La nuova era del politicamente corretto
Il politicamente corretto è uno degli argomenti maggiormente dibattuti degli ultimi anni. Cinque anni fa, per la precisione, si cominciò ad assistere ad un massiccio accrescimento delle discussioni contemporaneo ad un allargamento dei temi racchiusi da questo concetto.
Alcuni credono che il dibattito sul politicamente corretto, e la controcorrente che, come ovvio, si è venuta a creare, possa essere il segno di un cambiamento di paradigma storico, segno del passaggio ad un’altra era; più nello specifico, si ritiene che il pensiero umano sia stato contraddistinto dal paradigma dell’onore agli albori della civiltà e fino all’era moderna: le classi sociali più abbienti erano tenute a difendere il loro status salvaguardando la reputazione a costo della vita. Con le grandi rivoluzioni civili (americana e francese) si è dato maggiore risalto al riconoscimento dei diritti universali dell’essere umano: si è passati cioè al paradigma della dignità. Dalla dignità, il nuovo millennio ha visto iniziare il compimento di una sintesi dei due precedenti paradigmi nel politicamente corretto: se da un lato viene dato nuovo risalto all’onore, effettuando stavolta un rovesciamento dei ruoli visto che stavolta sono le classi sociali più deboli a lavare l’onta del disonore di chi denigra e svaluta in segno di affermazione di una certa supremazia, l’inversione stessa vuole restituire la dignità persa “not in my name” o mentre “i can’t breathe”.
È possibile dunque affermare che il politicamente corretto rappresenta il passaggio ad un’era della civiltà umana più evoluta della precedente? Non così di corsa!
D’altra parte, uno studio neuroscientifico condotto da ricercatori dell’università di Milano Bicocca (Berlingeri, Gallucci, Danelli, Forgiarini, Sberna e Paulesu, Guess who’s coming to dinner: Brain signatures of racially biased and politically correct behaviors, DOI: 10.1016/j.neuroscience.2016.06.048) ha messo in risalto come per agire in modo politicamente corretto c’è bisogno di un’elaborazione cerebrale ulteriore da parte di quella parte del cervello deputata al controllo cosciente e volontario della risposta, mentre la prima reazione cerebrale davanti ad un evento che coinvolge etnie diverse da quella di appartenenza porterebbe ad empatizzare prima (e meglio) verso gli appartenenti alla propria etnia. Questo dimostra, inoltre, come l’istinto primordiale umano, che bisogna sempre ricordarsi discendere dalla razza di homo più aggressiva, porti l’individuo a riunirsi in gruppo secondo caratteristiche salienti quanto più simili alle proprie; d’altra parte questa particolare specie di homo, è capace di compiere un passo (cerebrale) in più, superare l’istinto e provare il dolore delle persone che appaiono più distanti ma che in realtà sono tutte in tutto uguali a noi.

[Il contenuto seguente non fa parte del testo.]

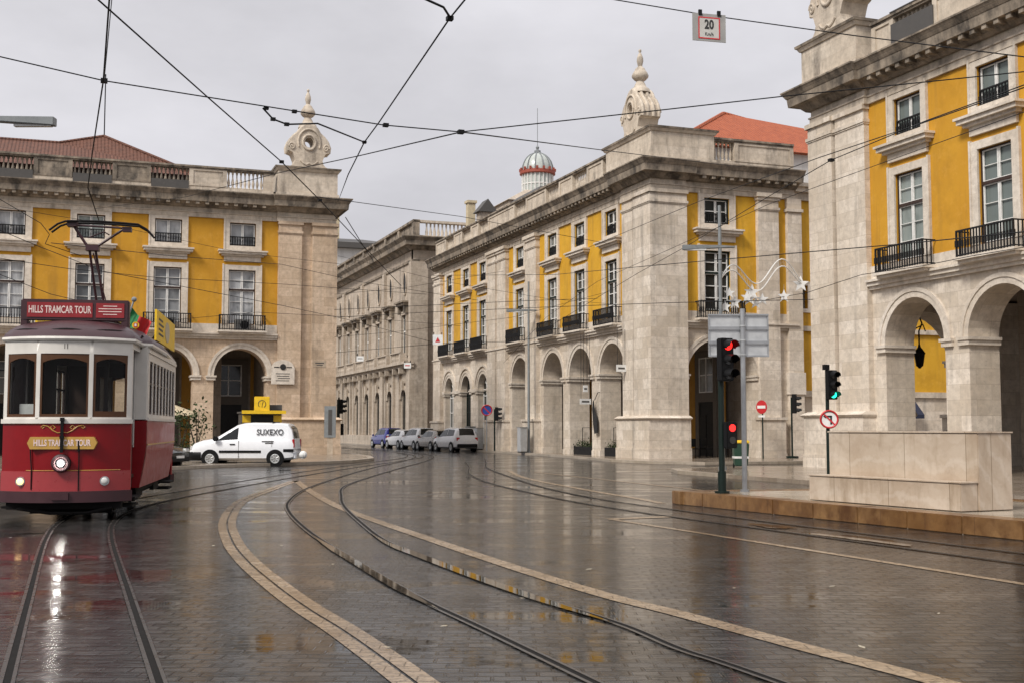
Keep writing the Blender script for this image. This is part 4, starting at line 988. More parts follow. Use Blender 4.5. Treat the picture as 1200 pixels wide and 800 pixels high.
for rear in (False, True):
    pth = mirror_rear(arc) if rear else arc
    T_ = (lambda x,y,z: (-x, L8-y, z)) if rear else None
    m = MB(T_); path_wall(m, arc, .85, 1.70, thick=.05); fp = m.build('front_panel', M['red_paint'], tram, smooth=30)
    m = MB(T_); path_wall(m, front_arc(VW+.012,.46,14,-.012), .5, .86, thick=.05); lb = m.build('lower_band', M['red_band'], tram, smooth=30)
    m = MB(T_); path_wall(m, front_arc(VW+.05,.47,14,-.09), .33, .52, thick=.12); m.box(-.14,.14,-.14,-.06,.38,.5); m.build('bumper', M['maroon'], tram, smooth=30)
    m = MB(T_); path_wall(m, front_arc(VW+.03,.46,14,-.03), 1.68, 1.755, thick=.08); m.build('sill', M['cream'], tram, smooth=30)
    m = MB(T_); path_wall(m, arc, 1.755, 3.12, [(arc_l(a),arc_l(b),1.79,2.88) for a,b in WIN], .06); uw = m.build('upper_panel', M['cream'], tram, smooth=30)
    for a, b in WIN:
        m = MB(T_); sub = front_arc(VW-.045,.46,14,.03)
        def yy(x): return .03+.46*abs(x/VW)**2.3
        n = 8; top = []
        for k in range(n+1):
            x = a+.0+(b-a)*k/n; u = (k/n-.5)*2
            top.append((x, 2.88-.0, 2.80-.09*u*u))
        for (x0,zt,zb0),(x1,_,zb1) in zip(top, top[1:]):
            m.add([(x0,yy(x0)-.015,zt+.005),(x1,yy(x1)-.015,zt+.005),(x1,yy(x1)-.015,zb1),(x0,yy(x0)-.015,zb0),(x0,yy(x0)+.03,zt+.005),(x1,yy(x1)+.03,zt+.005),(x1,yy(x1)+.03,zb1),(x0,yy(x0)+.03,zb0)],
                  [(0,1,2,3),(4,5,6,7),(2,3,7,6),(0,1,5,4)])
            hb = 1.79+(.1 if a > .3 else .05)
            m.add([(x0,yy(x0)-.015,1.785),(x1,yy(x1)-.015,1.785),(x1,yy(x1)-.015,hb),(x0,yy(x0)-.015,hb),(x0,yy(x0)+.03,1.785),(x1,yy(x1)+.03,1.785),(x1,yy(x1)+.03,hb),(x0,yy(x0)+.03,hb)],
                  [(0,1,2,3),(4,5,6,7),(2,3,7,6),(0,1,5,4)])
        for x, sg_ in ((a,1),(b,-1)):
            x2 = x+sg_*.035; lo, hi = sorted((x-sg_*.004,x2)); ym = yy(x)
            m.add([(x,yy(x)-.016,1.785),(x2,yy(x2)-.016,1.785),(x2,yy(x2)-.016,2.88),(x,yy(x)-.016,2.88),(x,yy(x)+.03,1.785),(x2,yy(x2)+.03,1.785),(x2,yy(x2)+.03,2.88),(x,yy(x)+.03,2.88)],
                  [(0,1,2,3),(4,5,6,7),(1,2,6,5),(0,3,7,4)])
        wf = m.build('windscreen_frame', M['wood'], tram, weld=False)
        m = MB(T_)
        for k in range(n):
            x0 = a+(b-a)*k/n; x1 = a+(b-a)*(k+1)/n; m.poly([(x0,yy(x0)+.008,1.79),(x1,yy(x1)+.008,1.79),(x1,yy(x1)+.008,2.86),(x0,yy(x0)+.008,2.86)])
        m.build('pane', M['tram_glass'], wf, smooth=60)
    # vestibule sides with folding doors, and bulkheads
    for sg_ in (-1, 1):
        TT = (lambda x,y,z,sg_=sg_,T_=T_: (T_(sg_*x,y,z) if T_ else (sg_*x,y,z)))
        m = MB(TT); m.box(.93,.97,.56,1.5,.52,3.0); 
        d_ = m.build('door', M['maroon'], tram)
        m = MB(TT); m.box(.97,.985,.66,.98,1.3,2.85); m.box(.97,.985,1.08,1.42,1.3,2.85); m.build('pane', M['car_glass'], d_)
        m = MB(TT); m.box(.985,1.0,.62,.66,1.25,2.9); m.box(.985,1.0,1.0,1.06,1.25,2.9); m.box(.985,1.0,1.42,1.46,1.25,2.9); m.build('door_rail', M['cream'], d_)
        m = MB(TT); m.box(.9,VW,.46,1.5,3.0,3.12); m.box(1.02,VW,.46,.58,1.755,3.0); m.build('door_header', M['cream'], tram)
        m = MB(TT); m.box(1.02,VW,.46,.6,.52,1.70); m.build('corner_post', M['red_paint'], tram)
        m = MB(TT); m.box(.9,1.2,1.5,1.56,1.76,3.12); m.build('bulkhead_upper', M['cream'], tram)
        m = MB(TT); m.add([(.9,1.5,.5),(1.1,1.5,.5),(1.163,1.5,.9),(1.217,1.5,1.3),(1.217,1.5,1.74),(.9,1.5,1.74),(.9,1.57,.5),(1.1,1.57,.5),(1.163,1.57,.9),(1.217,1.57,1.3),(1.217,1.57,1.74),(.9,1.57,1.74)], [(0,1,2,3,4,5),(6,7,8,9,10,11),(1,2,8,7),(2,3,9,8),(3,4,10,9),(0,1,7,6),(4,5,11,10)]); m.build('bulkhead_lower', M['red_paint'], tram)
        m = MB(TT); m.box(.8,1.14,.62,1.44,.34,.38); m.box(.8,1.1,.62,1.44,.2,.24); m.build('step', M['under'], tram)
for sg_ in (-1, 1):
    TT = (lambda x,y,z,sg_=sg_: (sg_*x,y,z))
    side = [(HW,1.56),(HW,L8-1.56)]
    y = 1.74; hl = []
    nW = 8; ww = (L8-2*1.74)/nW
    for k in range(nW): hl.append((1.74-1.56+ww*k+.05, 1.74-1.56+ww*(k+1)-.05, 1.86, 2.86))
    m = MB(TT); path_wall(m, side, 1.75, 3.12, hl, .06); sp_ = m.build('side_upper_panel', M['cream'], tram)
    m = MB(TT); m.box(HW,HW+.03,1.56,L8-1.56,1.74,1.8); m.box(HW,HW+.02,1.56,L8-1.56,3.0,3.06); m.build('sill', M['cream'], tram)
    for k, h in enumerate(hl):
        y0, y1 = 1.56+h[0], 1.56+h[1]
        m = MB(TT); g = HW-.04
        m.box(g-.02,g+.02,y0,y0+.035,1.86,2.86); m.box(g-.02,g+.02,y1-.035,y1,1.86,2.86); m.box(g-.02,g+.02,y0+.035,y1-.035,1.86,1.9); m.box(g-.02,g+.02,y0+.035,y1-.035,2.82,2.86); m.box(g-.02,g+.025,y0+.035,y1-.035,2.42,2.46)
        f_ = m.build('window_frame', M['wood_dark'], tram)
        m = MB(TT); m.poly([(g,y0,1.86),(g,y1,1.86),(g,y1,2.86),(g,y0,2.86)]); m.build('pane', M['tram_glass'], f_)
    nP = 5; pw_ = (L8-3.12)/nP
    for k in range(nP):
        m = MB(TT); path_wall(m, [(HW,1.56+pw_*k+.012),(HW,1.56+pw_*(k+1)-.012)], .5, 1.74, thick=.05, inset=lambda z: .12*max(0,(1.3-z)/.8)**1.3, zcuts=(.7,.9,1.1,1.3)); m.build('side_panel', M['red_side'], tram, smooth=40)
    m = MB(TT); m.box(1.0,1.07,1.58,L8-1.58,.5,1.7); m.build('panel_backing', M['maroon'], tram)
    m = MB(TT); m.box(HW+.0,HW+.012,1.57,L8-1.57,1.28,1.305); m.build('trim_line', M['gold'], tram)
# roof
def outline():
    o = front_arc(VW+.04,.5,14,-.04)+[(VW+.05,1.45),(HW+.05,1.6),(HW+.05,L8/2)]
    return o+[(-x, L8-y) for x, y in o[:-1]]+[(-HW-.05,L8/2)]
ol = [p for i, p in enumerate(outline())]
def ringz(f, d, z): return [(x*f, L8/2+(y-L8/2)*(1-d/(L8/2)), z) for x, y in ol]
m = MB(); m.loft([ringz(1,0,3.10),ringz(1.015,-.02,3.13),ringz(1.01,-.01,3.17)]); m.build('gutter', M['cream'], tram)
m = MB(); m.loft([ringz(1.0,0,3.172),ringz(.985,.04,3.22),ringz(.93,.16,3.31),ringz(.84,.34,3.40),ringz(.7,.6,3.475),ringz(.52,.95,3.53),ringz(.3,1.4,3.565),ringz(.05,1.9,3.575)]); roof = m.build('roof', M['maroon'], tram, smooth=60)
m = MB()
fa = front_arc(VW*.965,.5,20,.12)
for a, b in ((0,6),(7,13),(14,20)): m.tube([(x,y,3.275+.03*math.sin(math.pi*(i)/(b-a))) for i,(x,y) in enumerate(fa[a:b+1])], .022, 6)
m.tube([(HW*.9,1.5+.6*k,3.3) for k in range(10)], .02, 5); m.tube([(-HW*.9,1.5+.6*k,3.3) for k in range(10)], .02, 5)
m.build('rain_strip', M['under'], roof)
# destination board
m = MB(); m.box(-.93,.93,.9,1.12,3.53,3.90); m.box(-.93,-.80,.9,1.12,3.28,3.53); m.box(.80,.93,.9,1.12,3.28,3.53)
bd = m.build('destination_board', M['maroon'], tram, bevel=.02)
m = MB(); m.box(-.82,.30,.885,.899,3.575,3.84); s1 = m.build('sign_panel', M['board_red'], bd)
m = MB(); m.box(.36,.85,.885,.899,3.575,3.84); s2 = m.build('sign_panel', M['board_red'], bd)
text_mb('HILLS TRAMCAR TOUR', .185, .004, lambda x,y,z: (-.26+x, .882+y, 3.707+z), squeeze=.56, bold=.003).build('lettering', M['pinkletter'], s1, weld=False)
m = MB()
for k, (w_, z_) in enumerate(((.12,3.78),(.2,3.73),(.2,3.68),(.12,3.63))): m.box(.605-w_,.605+w_,.88,.884,z_,z_+.014)
m.build('lettering', M['pinkletter'], s2)
# name plate, scroll, number
m = MB(); m.extr([(-.57,.0,1.345),(-.52,.0,1.45),(.52,.0,1.45),(.57,.0,1.345),(.52,.0,1.24),(-.52,.0,1.24)], (0,.11,0)); 
np_ = MB(lambda x,y,z: (x, y-.022+.0, z)); np_.extr([(-.57,0,1.345),(-.52,0,1.45),(.52,0,1.45),(.57,0,1.345),(.52,0,1.24),(-.52,0,1.24)], (0,.12,0))
npl = np_.build('name_plate', M['gold'], tram)
text_mb('HILLS TRAMCAR TOUR', .15, .004, lambda x,y,z: (x, -.026+y, 1.343+z), squeeze=.6, bold=.004).build('lettering', M['pinkletter'], npl, weld=False)
m = MB()
for sg_ in (-1, 1):
    m.tube([(sg_*x, .46*abs(x/VW)**2.3-.008, z) for x, z in ((.0,1.53),(.08,1.52),(.16,1.56),(.2,1.62),(.16,1.65),(.12,1.61),(.15,1.585))], .008, 5)
    m.tube([(sg_*x, .46*abs(x/VW)**2.3-.008, z) for x, z in ((.16,1.56),(.24,1.63),(.32,1.65),(.36,1.62),(.33,1.595),(.30,1.62))], .008, 5)
    m.tube([(sg_*x, .46*abs(x/VW)**2.3-.006, 1.675) for x in (.36,.5,.65,.8,.95)], .005, 4)
m.tube([(x, .46*abs(x/VW)**2.3-.006, .875) for x in (-.6,-.4,-.2,0,.2,.4,.6,.8,.92)], .007, 4)
m.build('gold_lining', M['gold'], tram)
text_mb('11', .13, .004, lambda x,y,z: (x+.02, -.004+y, 3.0+z), squeeze=.7).build('fleet_number', M['slate'], tram, weld=False)
m = MB(); m.box(-.025,.025,-.075,-.035,1.18,1.78); m.box(-.035,.035,-.085,-.03,1.72,1.78); m.box(-.035,.035,-.085,-.03,1.42,1.47); m.build('coupling_bar', M['black'], tram)
m = MB(); m.tube([(-.5,.06,.55),(-.5,.05,.9),(-.53,.06,1.25),(-.5,.05,1.33),(-.42,.03,1.37),(-.35,.02,1.33),(-.34,.02,1.25)], .011, 6); m.tube([(.28,.0,.53),(.28,.0,1.0),(.275,.0,1.38)], .011, 6); m.tube([(.275,-.01,1.2),(.275,-.01,1.38)], .022, 6); m.build('brake_hose', M['black'], tram)
# lamps
m = MB(); m.disc((0,-.03,1.0),(0,1,0),.155,.14,24); hl_ = m.build('headlamp', M['under'], tram, smooth=40)
m = MB(); m.ball((0,-.085,1.0),.095,18,10,(1,.25,1)); m.build('reflector', M['reflector'], hl_, smooth=80)
m = MB(); m.ball((0,-.118,1.0),.045,12,8,(1,.5,1)); m.build('bulb', M['lamp_on'], hl_, smooth=80)
m = MB(); m.tube([(.125*math.cos(R(a)),-.1,1+.125*math.sin(R(a))) for a in range(0,361,10)],.034,8,caps=False); m.build('lamp_rim', M['maroon'], hl_)
for x, mt in ((-.69,'lamp_on2'),(.69,'lamp_glass')):
    y = .46*(abs(x)/VW)**2.3-.03
    m = MB(); m.disc((x,y,.69),(0,1,0),.078,.06,18); h_ = m.build('marker_lamp', M['steel'], tram)
    m = MB(); m.ball((x,y-.03,.69),.058,12,8,(1,.4,1)); m.build('lamp_lens', M[mt], h_, smooth=80)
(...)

Tutto questo si potrebbe leggere come un elogio al politicamente corretto e come una condanna a chi vi si oppone. E invece no!
All’inizio ho affermato che, forse, siamo all’inizio di una nuova era: quella del politicamente corretto che evolve da quella della dignità. Ebbene, l’evoluzione è un continuo progredire incostante fatto di passi avanti e passi indietro (in fin dei conti, all’inizio dell’era della dignità esistevano la schiavitù, il delitto d’onore ed erano concetti socialmente accettati). Per questo motivo, ben vengano gli obiettori di coscienza, i Pio e Amedeo vari che fanno da contraltare agli ortodossi del politicamente corretto per cui diventare rosso dalla rabbia significa offendere le popolazioni indiane d’America: essere politicamente corretti non è un traguardo ma un punto di partenza che può evolversi in qualcosa di migliore rispetto a ciò che è stato solo parlandone, discutendo e contrapponendosi all’infinito tra tesi e antitesi di hegeliana memoria. E bisogna ricordarsi di appartenere a questa epoca di passaggio per cui, date le lungaggini dell’evoluzione della specie umana, non credo di riuscire a vivere abbastanza da vedere un concetto di politicamente corretto effettivamente funzionale, efficace e realmente saturo di significato.
Magari, fra qualche migliaio di anni, la corteccia prefrontale non avrà bisogno di modulare la risposta empatica verso l’altro da sé sociale perché questa sarà stata abbastanza discussa da venir processata dal tronco dell’encefalo. Praticamente riusciremo ad empatizzare con tutti gli esseri umani d’istinto, non solo con quelli apparentemente più simili a noi.